Rothstein was just as invested at the ground level, where many Perkins staff and students knew him personally. Walking through school hallways, Rothstein frequently engaged with students, asking about their day, or commenting on a recent event, said Dorinda Rife, Perkins superintendent.

“He just loves them,” she said. “It’s from the heart. Nothing he does is false when it comes to his relationship with the kids.”

That passion was apparent when Rothstein talked with supporters about Perkins. The overwhelming success of the Touch Our World Campaign, which raised $136 million to further Perkins’ work locally and internationally, was due in large part to his networking and communication skills.

“Steven did an excellent job of framing the case for the Campaign,” said Trustee Chair-Elect Corinne Grousbeck. “We knew we could count on his passion and deep connection to Perkins’ mission to close the deal with many key donors.”

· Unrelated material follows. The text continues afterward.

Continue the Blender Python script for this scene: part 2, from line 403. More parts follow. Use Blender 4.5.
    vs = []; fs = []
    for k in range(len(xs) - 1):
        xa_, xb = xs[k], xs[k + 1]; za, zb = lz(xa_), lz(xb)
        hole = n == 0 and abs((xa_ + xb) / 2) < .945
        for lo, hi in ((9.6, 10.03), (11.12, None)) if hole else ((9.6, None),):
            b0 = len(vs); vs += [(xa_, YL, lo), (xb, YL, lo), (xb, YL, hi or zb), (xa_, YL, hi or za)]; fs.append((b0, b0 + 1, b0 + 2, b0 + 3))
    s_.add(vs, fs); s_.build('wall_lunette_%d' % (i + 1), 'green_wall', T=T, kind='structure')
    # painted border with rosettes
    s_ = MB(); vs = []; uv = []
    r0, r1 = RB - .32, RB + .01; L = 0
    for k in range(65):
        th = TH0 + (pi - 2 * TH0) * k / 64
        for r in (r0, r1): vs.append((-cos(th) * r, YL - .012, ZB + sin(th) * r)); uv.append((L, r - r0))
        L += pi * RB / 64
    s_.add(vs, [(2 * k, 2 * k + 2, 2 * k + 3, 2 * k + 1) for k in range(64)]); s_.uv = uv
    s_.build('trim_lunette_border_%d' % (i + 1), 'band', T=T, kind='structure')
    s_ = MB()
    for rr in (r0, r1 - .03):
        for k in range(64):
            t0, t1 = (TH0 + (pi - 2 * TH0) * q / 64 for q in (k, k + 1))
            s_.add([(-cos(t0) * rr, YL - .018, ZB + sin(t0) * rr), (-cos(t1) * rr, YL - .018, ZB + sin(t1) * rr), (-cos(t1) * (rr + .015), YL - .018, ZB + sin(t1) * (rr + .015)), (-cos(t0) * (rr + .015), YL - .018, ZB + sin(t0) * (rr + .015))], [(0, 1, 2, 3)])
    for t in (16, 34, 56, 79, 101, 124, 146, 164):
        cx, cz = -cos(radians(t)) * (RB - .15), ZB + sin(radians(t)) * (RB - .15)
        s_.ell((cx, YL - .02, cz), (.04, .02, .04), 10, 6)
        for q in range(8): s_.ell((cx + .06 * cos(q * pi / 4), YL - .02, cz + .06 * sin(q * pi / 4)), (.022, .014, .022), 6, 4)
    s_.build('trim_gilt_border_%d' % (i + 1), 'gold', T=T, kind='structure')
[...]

It was that ability to connect on a human, personal level that made him so successful – and unusual – as a leader. Larry Campbell led Perkins International in the 1990s before Rothstein joined the organization. They met early in Rothstein’s tenure, at an international gathering in Nairobi, Kenya when Campell worked for International Council for Education of People with Visual Impairment (ICEVI).

“He captured the imagination and fondness of people initially, because he really was genuine; a listener and a doer,” said Campbell, president emeritus of ICEVI. “And there was the fact that if you were in a meeting and it was time to clean up, he was the first one there to say, ‘Let me help you pick up the coffee cups.’”

Rothstein tapped Campbell as interim leader of Perkins International in 2010, a four-month period in which Campbell had the chance to watch Rothstein putting all he had learned into action. He was leveraging Perkins’ resources with partners big and small on the global scene.

“(Other organizations) were doing their solo act, and he was partnering with people,” Campbell said. “The reputation he’s built with foundations and corporations is tremendous.”

“Steven is a one-man, multinational power­house for people with disabilities,” added Markey. “He has given hope to individuals and families who believe everyone deserves the opportunity to fully participate in the world around them.”